In theory, some £23bn is available, taken from Vehicle Excise Duty income. It seems roads may not have got entangled with other infrastructure promises made by the Conservatives. Selfishly, we hope it's the North and Midlands that get investment in new roads that they don't really need....

Friday 3 January 2020

Dom-ination

The activity of politics attracts people who think they're clever.

Many politicians claim the result of the 2016 referendum was flawed, because people simply didn't understand what they were voting for. At the end of 2019, it may be that people who voted for Boris Johnson didn't really understand they were getting Dominic Cummings.

Dominic has posted a blog inviting emails from very clever people, data scientists, economists, communications and policy experts, project managers, researchers, and "weirdos and misfits with odd skills" to join him at the heart of government.

It's an article bursting with forward-thinking about artificial intelligence, machine learning, physics, chaos theory and more.  Yet the only specific project mentioned is, wait for it, a road. He wants to recruit 'legendary builders' who work at speed: "If you think you are such a company and you could dual carriageway the A1 north of Newcastle in record time, then get in touch!".

This gives an unpleasant edge to Dom's quest for brilliant thinking. It exposes our hero as an impatient, entitled, local resident, who just wants this bloody road done. (Dom's family own a farm just south of Durham, on the Darlington Road). Most intelligent project managers will tell you that speed of construction and money go hand in hand.

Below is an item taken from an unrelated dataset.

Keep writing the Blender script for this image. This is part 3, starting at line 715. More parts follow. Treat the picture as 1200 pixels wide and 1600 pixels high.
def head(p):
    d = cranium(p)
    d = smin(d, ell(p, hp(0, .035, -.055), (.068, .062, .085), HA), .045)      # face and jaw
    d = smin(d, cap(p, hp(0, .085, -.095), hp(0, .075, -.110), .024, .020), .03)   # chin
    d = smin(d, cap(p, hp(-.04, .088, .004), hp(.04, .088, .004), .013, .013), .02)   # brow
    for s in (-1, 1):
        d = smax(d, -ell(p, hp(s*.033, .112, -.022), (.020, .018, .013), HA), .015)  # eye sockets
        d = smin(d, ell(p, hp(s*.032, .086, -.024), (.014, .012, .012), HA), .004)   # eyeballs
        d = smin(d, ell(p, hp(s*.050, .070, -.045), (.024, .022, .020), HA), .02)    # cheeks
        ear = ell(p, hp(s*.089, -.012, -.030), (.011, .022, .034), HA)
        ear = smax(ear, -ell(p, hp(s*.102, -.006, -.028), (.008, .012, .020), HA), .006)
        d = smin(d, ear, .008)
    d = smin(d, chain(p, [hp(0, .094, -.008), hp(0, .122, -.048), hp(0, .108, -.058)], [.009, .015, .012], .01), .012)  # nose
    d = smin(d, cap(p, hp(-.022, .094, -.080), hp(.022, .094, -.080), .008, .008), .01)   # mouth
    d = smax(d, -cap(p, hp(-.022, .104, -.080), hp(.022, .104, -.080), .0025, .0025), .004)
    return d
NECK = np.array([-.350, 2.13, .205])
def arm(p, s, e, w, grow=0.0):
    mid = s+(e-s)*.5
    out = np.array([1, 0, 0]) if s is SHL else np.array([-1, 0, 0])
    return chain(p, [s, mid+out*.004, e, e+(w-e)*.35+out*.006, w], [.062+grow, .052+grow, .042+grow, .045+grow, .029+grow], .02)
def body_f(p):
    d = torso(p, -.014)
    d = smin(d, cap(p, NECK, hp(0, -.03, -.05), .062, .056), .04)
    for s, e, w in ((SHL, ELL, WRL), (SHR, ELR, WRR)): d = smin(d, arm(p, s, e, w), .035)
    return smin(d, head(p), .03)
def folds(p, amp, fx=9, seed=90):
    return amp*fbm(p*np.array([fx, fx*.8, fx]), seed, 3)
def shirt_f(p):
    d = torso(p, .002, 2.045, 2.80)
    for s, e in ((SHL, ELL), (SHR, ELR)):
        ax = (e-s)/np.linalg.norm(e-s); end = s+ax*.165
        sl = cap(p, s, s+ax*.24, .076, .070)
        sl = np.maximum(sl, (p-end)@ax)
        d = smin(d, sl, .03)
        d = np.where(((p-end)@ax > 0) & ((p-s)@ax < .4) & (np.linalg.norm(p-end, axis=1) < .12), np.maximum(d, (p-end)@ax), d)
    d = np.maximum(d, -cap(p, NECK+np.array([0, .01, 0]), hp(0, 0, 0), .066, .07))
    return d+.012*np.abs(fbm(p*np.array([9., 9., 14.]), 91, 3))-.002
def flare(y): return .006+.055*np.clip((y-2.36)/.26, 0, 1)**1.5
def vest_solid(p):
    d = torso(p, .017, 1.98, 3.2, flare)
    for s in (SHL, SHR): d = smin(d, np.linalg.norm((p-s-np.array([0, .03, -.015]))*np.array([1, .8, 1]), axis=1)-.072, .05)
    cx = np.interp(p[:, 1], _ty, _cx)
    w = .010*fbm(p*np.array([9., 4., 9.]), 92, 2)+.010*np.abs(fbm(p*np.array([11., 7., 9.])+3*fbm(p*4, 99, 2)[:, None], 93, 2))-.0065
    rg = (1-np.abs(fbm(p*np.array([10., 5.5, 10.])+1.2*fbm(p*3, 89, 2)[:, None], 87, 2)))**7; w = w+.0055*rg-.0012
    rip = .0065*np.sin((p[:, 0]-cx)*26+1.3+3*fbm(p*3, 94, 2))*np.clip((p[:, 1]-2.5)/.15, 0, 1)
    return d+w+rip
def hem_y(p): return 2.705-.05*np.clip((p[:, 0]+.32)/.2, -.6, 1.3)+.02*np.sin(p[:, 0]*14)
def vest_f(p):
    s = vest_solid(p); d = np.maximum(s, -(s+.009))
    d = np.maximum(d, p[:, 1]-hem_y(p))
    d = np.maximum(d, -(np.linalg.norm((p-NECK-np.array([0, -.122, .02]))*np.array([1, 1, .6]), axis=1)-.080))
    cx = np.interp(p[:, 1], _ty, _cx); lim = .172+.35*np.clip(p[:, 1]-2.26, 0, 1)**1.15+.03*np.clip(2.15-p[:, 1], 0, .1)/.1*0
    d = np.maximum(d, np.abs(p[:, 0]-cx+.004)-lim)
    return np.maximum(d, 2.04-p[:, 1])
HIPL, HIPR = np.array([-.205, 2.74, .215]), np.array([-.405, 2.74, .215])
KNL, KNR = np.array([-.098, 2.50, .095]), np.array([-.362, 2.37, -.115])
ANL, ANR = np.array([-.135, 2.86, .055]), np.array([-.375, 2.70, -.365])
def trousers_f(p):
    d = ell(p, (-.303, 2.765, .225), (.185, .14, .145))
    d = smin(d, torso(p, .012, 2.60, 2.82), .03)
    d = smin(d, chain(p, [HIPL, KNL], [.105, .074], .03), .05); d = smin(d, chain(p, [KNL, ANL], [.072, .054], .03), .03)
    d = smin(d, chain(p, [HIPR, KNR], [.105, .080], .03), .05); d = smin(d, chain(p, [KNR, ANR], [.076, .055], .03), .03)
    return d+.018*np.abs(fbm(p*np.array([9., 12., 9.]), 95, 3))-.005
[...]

The idea of dualling the A1 between Newcastle and the Scottish border started in the 1930s. In the 1970s, sections around and to the north of Newcastle were dualled over a 15-year period. Further north there were some bypasses and junction improvements, but all largely sticking to single lanes. There was more dualling in 2003 and 2004; other schemes were dropped in 2006 for lack of funding. In 2011, the route was declared one of national strategic importance, meaning future funding would come from central government. Road building had moved from simple policy, to a quest for value-for-money, and that has dogged the project - many would argue quite rightly.

In 2002, a 'multi-modal study' declared there was no economic justification for further dualling. In January 2017 Transport Secretary Chris Grayling promised to dual the lot; the route is some 59 miles long; 23 miles are dual carriageway, with 36 miles of single carriageway.

In 2015, the Department for Transport said that dualling north of Berwick was of 'low economic value', but the southern section could be improved - the justification was 'future traffic growth', and a low take-up of rail services. There are 86 trains every weekday from Newcastle to Edinburgh, taking 1hr and 35 minutes, and starting at around £25 single - advance tickets £10.90. The car journey, of 120 miles takes over two hours - estimated petrol cost £23.12.

 In 2018, Highways England produce a scheme to upgrade 13 miles for £290m, set to start in 2020, and complete in 2023.

Dom is clearly engrossed in deep physics, but unmoved by clear evidence that new roads create new traffic, largely commuters, and that more roads mean more carbon production and more pollution from tyre-shredding. Someone needs to move him from transmitting to listening, fast.